Ronald Richman | How insurers are navigating climate change
20-10-23 / Ronald Richman

Ronald Richman | How insurers are navigating climate change

Weather-related claims have increased tenfold over the last decade. And it is likely to get worse, with catastrophe (CAT) claims continuing to increase in severity and frequency.

Since 1982, the frequency of large CAT claims increased from 6 to 36 per decade, with the cost of US natural disasters totaling over R102 billion in the last three years. Our data shows that between 2000 and 2011, the average annual CAT claims cost R39 million, compared with the last decade of 2012 to 2022, where the average annual CAT claims totaled R371 million.

Reinsurers have been subjected to significant losses stemming from South African insured events. Over the last three years, reinsurance claims have exceeded R80 billion. Events like riots and weather-related disasters are making it difficult for reinsurers to provide the cover insurers want, which is putting pressure on insurers’ input costs. Reinsurance plays an interconnected role in the insurance market. Global disasters and loss events like floods in Europe or wildfires in Greece and Canada impact reinsurance pricing in South Africa. 

In responding to climate risk, we believe the sweet spot is a strategy that tackles two types of risks: physical and transitional. This may involve a coordinated and detailed approach in areas like product innovation, forward-looking analytics, and technical-based partnerships to drive resilience and action.

Data-modelling

It is the insurer’s task to look for trends in climate risks and determine how to adjust models to try and reflect the change in risk due to climate change. How these adjustments are done varies depending on the risks in line with the trends in climate data sets.

Old Mutual Insure is taking data from satellites and linking it with our experience, so we can better understand the impact of events on insurance, and in so doing, respond innovatively. Questions we are concerned with include ‘can we modify CAT models to take climate change into account’, and ‘can we link climate data to our traditional pricing to quantify the effect of climate change’? We do this through CAT modelling, which helps us anticipate the likelihood and severity of potential future catastrophes to adequately prepare for their financial impact, and include risks like hurricane, flood, earthquakes, hail, wildfires, and storms.
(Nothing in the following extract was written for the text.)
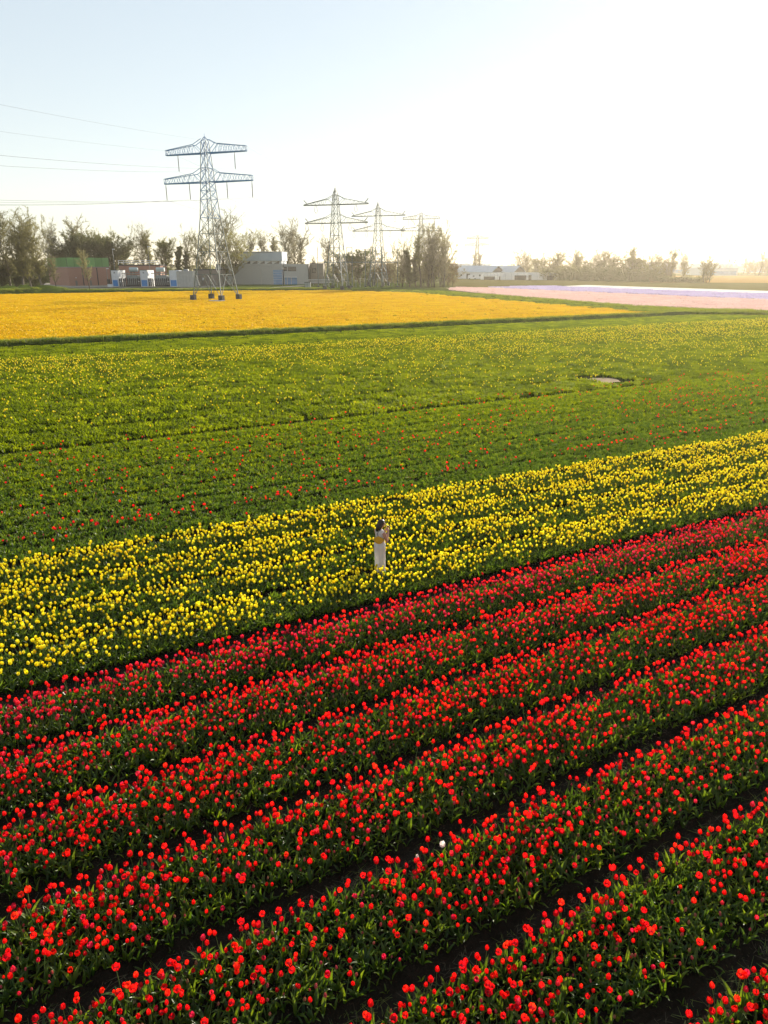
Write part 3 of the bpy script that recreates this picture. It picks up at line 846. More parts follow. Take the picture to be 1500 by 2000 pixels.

We are also concerned with the long-term financial risks associated with climate change in our data modelling.  For example, there could be changes in variability and extremes, such as rainfall patterns, which make it difficult to predict in the future. We try to understand how long-term changes and trends in average conditions will impact insurers. Already we have seen parts in the UK experience a heatwave in the summer, which means the ground dries out and insurers then get claims for houses that are either sinking or cracking (I.e. subsidence claims).

It is important to stress-test CAT models with different scenarios, or by incorporating probabilistic climate model output. For example, could Indian Ocean cyclone patterns shift south more towards South Africa? Hazards and frequency of risks in CAT models associated with cyclones must be adjusted to reflect the increased severity and frequency of the events, while basing these adjustments on cutting edge science.

In understanding precipitation datasets, we try to connect the claims we have had due to rain to our portfolio, and how to proactively mitigate the risk. Having said that, it is also likely that in the future insurers will want to understand what a policyholder’s personal approach is to weather climate change risk management. For example, has the policyholder installed French drains to protect a property?

Takeouts

Climate change will likely be a source of increased short term insurance claims into the future, which is why insurers need to invest into understanding current and future causes of risk to policyholders. This will need to be coupled with the latest technology to understand risks, and solutions must protect clients from volatility during times of change.